Sophomore Katie Holekamp explained the difficulties that the new shuttle routes have presented in an interview with The News-Letter.

“Something that I did a lot last year was going down to Inner Harbor to get dinner,“ she said. “But it definitely makes it harder now because you either have to take a Blue Jay shuttle to Peabody then from Peabody either walk or take a different Blue Jay shuttle into Inner Harbor… or you have to go before 6 p.m. when the JHMI is still running.”

In an email to The News-Letter, Assistant Vice President for Media Relations and News J.B. Bird explained that the transportation team has been experimenting to improve all Blue Jay Shuttle services. 

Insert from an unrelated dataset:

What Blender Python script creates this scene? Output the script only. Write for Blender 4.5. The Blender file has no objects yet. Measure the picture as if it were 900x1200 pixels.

“All services have accessible vehicles and there are numerous ways to travel to Inner Harbor,“ he wrote. 

Holekamp elaborated on her concerns about access to Inner Harbor.

“I know of people who go to Power Plant downtown a lot, and from what I’ve heard from their experiences, it’s both inconvenient and also a little bit dangerous,” she said. “It is a club, it is nightlife, so people are drinking there. If you’re coming back to Homewood you have to make a switch at Peabody and can be sitting outside for 15, 20 minutes.” 

Similar to Holekamp, sophomore Amy Liu stated that students will still continue to commute late at night but will not feel as safe without the direct transportation services. 

Liu further expressed her confusion regarding the communication and announcements from transportation services in an interview with The News-Letter

“I know they sent out emails during the summer, but when I was reading the emails I didn’t understand what I was reading and eventually didn’t read them anymore,” she said. “Now, I just go based on TransLoc or other apps.”

In an email to The News-Letter, junior Adam Luo commented on the recent increase in wait times for shuttle services. 

“I’m not sure if it is because they are just understaffed or if there is some other issue going on that we are not aware of,“ he wrote. “More than once have I had shuttles scheduled to arrive at a certain time and then just never show up.”

Bird wrote that the transportation team has been experiencing several technical issues due to the growth of Blue Jay Shuttle services, which have occasionally resulted in longer wait times than desired or expected. According to him, students can email shuttles@jhu.edu if they have complaints to open a follow-up investigation. 

Concerning Lyft services, Bird explained that the transportation team is aware of two issues that  hinder services.

“Be sure there are no foreign characters in your request,” he wrote. “Be sure to use specific numbered addresses for pickup and drop-off, not a range of numbers. Lyft can go to 106 W. University Pkwy, for example, but not 100-110 W University Pkwy.”

Holekamp noted that she has been using the University’s transportation less.

“The fact that [transportation] has changed can constrict people’s option,“ she said. “Now I take an Uber to go down to the Inner Harbor or to get over to Hampden, but I know that’s not an option for a lot of people.”